Alamance Reads Selection 2011

Prate Marshbanks proposed to his future wife on a muggy July night at Pete's Drive-in back in '52. "She said yes to me between bites of a slaw burger all-the-way." A college graduate and daughter of a prominent lawyer, Irene was an unlikely match for Prate, a high school dropout. He lived his married life aware of the question on people's minds: "How in the world did a tall, thin, fair-skinned beauty and one of the most respected high school English teachers in all of Greenville County, in all of South Carolina for that matter, wind up married to a short, dark, fat-faced, jug-eared house painter?" That their marriage not only survived for fifty years, but flourished, is a source of constant wonder to Prate. But now he faces a new challenge with Irene.

The Pleasure Was Mine is the story of three men: Prate, his grown son Newell, and his nine-year-old grandson Jackson — as they come to terms with the fading of Irene, heart and center of the family. Set in Greenville and Western North Carolina, the book is narrated by Prate, a prickly house painter who retires to care for Irene. As Prate adjusts to these life changes, Newell, a recently widowed art teacher in Asheville, needs to spend the summer at Penland, an art colony in the mountains. He leaves Jackson, his reticent, bookish son, with Prate for the summer, and Prate finds himself in the uncomfortable position of having to get to know his moody grandson.

Tommy Hays, the author of In the Family Way and Sam's Crossing, renders an unforgettable character in Prate, who, as he copes with his wife's illness, establishes new bonds with his widowed son and grandson. This is a heartfelt, redemptive story about the power and resilience of family.

Discussion Questions

  • The Pleasure Was Mine is in part about Irene Marshbanks and how her Alzheimer’s shapes or reshapes the lives around her. What are some of the changes her illness brings about in her husband Prate, her son Newell and her grandson Jackson? In your own family, has an illness reconfigured how your family members interact? Has it brought out some surprising strengths or weaknesses in your family members?

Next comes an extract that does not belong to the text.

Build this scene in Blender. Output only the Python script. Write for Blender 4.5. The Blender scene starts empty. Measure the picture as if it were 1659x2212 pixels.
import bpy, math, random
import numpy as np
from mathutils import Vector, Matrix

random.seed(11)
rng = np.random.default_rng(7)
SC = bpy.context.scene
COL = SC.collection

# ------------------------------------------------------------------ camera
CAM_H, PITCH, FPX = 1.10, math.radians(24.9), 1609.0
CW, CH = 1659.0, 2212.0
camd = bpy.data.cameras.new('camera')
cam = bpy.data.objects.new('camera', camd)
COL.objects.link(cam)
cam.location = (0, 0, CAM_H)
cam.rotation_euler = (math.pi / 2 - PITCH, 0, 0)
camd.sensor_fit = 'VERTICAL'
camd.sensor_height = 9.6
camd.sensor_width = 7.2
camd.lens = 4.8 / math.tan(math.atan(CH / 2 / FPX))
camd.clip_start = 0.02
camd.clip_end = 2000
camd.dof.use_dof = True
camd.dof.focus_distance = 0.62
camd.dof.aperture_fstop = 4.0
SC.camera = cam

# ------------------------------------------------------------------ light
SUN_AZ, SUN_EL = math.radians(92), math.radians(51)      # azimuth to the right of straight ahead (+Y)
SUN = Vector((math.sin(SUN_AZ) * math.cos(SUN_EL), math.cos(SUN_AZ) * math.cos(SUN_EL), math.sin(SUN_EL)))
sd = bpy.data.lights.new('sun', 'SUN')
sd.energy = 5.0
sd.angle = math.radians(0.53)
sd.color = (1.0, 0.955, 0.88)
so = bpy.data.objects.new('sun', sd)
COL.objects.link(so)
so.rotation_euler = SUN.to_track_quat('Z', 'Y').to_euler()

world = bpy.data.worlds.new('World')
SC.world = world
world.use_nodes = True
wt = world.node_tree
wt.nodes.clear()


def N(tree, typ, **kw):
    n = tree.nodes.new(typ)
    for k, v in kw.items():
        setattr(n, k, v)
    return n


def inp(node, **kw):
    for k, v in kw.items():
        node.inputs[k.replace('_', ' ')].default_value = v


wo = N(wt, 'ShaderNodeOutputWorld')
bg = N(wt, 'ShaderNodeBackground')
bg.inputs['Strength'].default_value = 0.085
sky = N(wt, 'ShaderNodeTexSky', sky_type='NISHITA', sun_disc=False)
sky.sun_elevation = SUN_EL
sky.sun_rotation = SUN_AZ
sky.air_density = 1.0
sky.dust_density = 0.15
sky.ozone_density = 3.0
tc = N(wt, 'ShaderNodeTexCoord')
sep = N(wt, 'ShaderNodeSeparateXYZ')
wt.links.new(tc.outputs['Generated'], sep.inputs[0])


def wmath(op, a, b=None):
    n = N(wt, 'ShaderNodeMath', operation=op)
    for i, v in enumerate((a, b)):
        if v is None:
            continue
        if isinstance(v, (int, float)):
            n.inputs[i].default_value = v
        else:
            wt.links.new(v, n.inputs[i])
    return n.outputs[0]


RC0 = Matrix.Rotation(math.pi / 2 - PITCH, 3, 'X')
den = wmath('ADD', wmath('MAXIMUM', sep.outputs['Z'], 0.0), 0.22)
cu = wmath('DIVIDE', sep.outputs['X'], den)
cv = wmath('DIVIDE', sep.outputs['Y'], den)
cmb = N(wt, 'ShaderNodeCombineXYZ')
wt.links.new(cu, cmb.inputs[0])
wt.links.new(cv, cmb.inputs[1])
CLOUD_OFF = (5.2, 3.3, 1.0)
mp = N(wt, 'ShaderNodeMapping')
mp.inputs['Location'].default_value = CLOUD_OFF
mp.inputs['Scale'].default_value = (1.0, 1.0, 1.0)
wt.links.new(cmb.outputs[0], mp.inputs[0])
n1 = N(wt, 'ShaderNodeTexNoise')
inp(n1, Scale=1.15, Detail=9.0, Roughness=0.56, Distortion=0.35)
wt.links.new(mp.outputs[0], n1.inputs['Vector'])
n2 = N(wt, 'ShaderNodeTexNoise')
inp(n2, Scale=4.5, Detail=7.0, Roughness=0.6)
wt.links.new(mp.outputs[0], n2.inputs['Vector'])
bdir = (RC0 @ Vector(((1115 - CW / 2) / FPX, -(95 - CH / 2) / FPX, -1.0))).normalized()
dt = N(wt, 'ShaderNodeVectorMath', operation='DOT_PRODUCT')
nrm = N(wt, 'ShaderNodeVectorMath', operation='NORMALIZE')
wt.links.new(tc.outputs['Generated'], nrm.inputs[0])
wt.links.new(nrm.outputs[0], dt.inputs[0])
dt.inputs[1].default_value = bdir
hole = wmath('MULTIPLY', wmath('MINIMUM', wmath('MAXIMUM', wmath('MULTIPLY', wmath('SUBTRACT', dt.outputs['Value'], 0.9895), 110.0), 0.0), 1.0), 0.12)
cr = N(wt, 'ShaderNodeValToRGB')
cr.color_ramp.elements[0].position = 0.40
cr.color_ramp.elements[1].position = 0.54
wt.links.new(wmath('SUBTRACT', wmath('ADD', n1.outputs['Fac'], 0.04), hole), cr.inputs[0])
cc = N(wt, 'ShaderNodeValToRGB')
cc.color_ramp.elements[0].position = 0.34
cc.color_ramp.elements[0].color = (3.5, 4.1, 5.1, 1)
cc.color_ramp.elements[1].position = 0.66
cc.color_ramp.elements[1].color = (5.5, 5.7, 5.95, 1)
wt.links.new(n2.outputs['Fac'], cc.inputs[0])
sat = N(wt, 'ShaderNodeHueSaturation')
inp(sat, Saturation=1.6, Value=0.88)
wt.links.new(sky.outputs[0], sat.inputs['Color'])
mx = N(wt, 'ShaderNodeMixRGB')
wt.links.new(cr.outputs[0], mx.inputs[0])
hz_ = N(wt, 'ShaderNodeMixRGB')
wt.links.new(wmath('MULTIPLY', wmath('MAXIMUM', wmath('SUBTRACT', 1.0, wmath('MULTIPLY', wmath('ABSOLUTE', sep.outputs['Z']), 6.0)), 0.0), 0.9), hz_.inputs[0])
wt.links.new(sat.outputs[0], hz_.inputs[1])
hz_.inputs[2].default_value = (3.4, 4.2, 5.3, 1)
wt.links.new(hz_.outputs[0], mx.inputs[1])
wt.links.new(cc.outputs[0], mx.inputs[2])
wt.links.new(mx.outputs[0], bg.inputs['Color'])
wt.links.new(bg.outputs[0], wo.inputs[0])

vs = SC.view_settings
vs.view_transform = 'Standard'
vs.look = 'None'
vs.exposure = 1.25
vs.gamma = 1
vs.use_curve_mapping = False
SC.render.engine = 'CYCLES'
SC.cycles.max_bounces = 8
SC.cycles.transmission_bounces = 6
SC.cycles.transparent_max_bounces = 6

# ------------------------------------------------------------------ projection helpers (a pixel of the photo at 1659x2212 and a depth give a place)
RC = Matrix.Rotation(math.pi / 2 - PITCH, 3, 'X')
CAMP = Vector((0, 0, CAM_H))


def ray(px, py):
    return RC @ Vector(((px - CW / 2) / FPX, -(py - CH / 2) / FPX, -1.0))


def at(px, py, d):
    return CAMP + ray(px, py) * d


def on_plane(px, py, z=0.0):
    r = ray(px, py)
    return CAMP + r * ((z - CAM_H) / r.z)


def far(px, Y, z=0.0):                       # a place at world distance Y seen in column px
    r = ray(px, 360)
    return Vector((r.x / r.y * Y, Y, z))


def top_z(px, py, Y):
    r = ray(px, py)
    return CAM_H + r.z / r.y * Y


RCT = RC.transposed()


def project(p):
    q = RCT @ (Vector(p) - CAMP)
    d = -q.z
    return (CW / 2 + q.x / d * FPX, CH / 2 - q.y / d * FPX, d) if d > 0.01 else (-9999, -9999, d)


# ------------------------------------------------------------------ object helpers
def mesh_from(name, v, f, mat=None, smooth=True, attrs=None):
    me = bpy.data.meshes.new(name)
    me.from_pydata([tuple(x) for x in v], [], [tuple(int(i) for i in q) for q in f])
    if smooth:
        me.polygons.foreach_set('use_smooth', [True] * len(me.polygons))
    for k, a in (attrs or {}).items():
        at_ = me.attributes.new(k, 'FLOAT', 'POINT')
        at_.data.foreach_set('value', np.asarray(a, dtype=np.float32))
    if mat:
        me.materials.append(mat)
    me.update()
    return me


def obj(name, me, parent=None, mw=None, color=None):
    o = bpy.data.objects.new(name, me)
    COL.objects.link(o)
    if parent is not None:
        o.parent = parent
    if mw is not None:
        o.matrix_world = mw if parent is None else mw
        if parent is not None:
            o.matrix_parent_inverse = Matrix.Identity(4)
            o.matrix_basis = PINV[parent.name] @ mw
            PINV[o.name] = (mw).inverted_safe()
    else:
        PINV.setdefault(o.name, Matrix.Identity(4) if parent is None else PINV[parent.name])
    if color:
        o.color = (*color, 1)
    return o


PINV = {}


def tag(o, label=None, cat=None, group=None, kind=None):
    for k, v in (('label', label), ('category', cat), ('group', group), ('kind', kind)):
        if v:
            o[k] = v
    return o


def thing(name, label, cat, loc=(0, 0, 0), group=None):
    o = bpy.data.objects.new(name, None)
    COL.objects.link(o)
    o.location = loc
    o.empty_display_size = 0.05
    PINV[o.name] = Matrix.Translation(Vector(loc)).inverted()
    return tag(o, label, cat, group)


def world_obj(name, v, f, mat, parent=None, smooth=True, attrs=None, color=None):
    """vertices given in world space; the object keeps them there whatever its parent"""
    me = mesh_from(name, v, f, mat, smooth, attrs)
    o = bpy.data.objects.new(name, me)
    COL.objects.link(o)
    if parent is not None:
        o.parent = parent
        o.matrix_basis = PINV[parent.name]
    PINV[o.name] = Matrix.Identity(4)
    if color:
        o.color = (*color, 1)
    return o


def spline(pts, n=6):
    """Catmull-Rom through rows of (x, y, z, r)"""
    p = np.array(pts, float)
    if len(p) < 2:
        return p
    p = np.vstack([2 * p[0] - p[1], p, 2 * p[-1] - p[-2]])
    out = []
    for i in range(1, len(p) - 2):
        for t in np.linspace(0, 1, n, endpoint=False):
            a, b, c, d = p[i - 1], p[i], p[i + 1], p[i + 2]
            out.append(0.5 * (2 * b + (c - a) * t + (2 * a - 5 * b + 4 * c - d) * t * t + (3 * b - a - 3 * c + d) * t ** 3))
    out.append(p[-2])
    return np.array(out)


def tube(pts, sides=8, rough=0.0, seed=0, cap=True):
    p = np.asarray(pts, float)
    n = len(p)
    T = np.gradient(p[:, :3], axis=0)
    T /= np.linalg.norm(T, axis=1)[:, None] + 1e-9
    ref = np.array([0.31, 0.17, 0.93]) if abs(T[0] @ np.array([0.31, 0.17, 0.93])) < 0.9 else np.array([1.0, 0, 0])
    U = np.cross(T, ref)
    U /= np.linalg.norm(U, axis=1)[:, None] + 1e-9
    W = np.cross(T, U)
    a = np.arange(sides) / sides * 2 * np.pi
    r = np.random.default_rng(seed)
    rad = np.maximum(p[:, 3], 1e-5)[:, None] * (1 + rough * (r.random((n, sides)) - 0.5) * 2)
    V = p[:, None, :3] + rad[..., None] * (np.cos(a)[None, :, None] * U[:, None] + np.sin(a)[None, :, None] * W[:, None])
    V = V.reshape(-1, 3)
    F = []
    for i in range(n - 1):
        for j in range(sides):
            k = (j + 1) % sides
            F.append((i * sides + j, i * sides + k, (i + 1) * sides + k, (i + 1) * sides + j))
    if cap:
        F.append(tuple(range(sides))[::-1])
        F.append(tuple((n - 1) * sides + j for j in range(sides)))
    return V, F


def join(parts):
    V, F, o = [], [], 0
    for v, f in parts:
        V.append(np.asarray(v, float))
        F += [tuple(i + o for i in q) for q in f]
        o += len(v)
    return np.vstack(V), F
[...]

  • Every story has to have a disturbance to the pattern of its characters lives, something that makes this particular time in its characters lives worth telling the reader about. Irene’s long illness is part of that, but the specific event that precipitates the novel is Jackson coming to spend the summer with Prate, who has gotten used to living alone. How does Jackson’s presence over the summer challenge Prate? Have you ever ended up spending a long period of time with a family member you really didn’t want to spend time with? Did it bring you closer or drive you further apart?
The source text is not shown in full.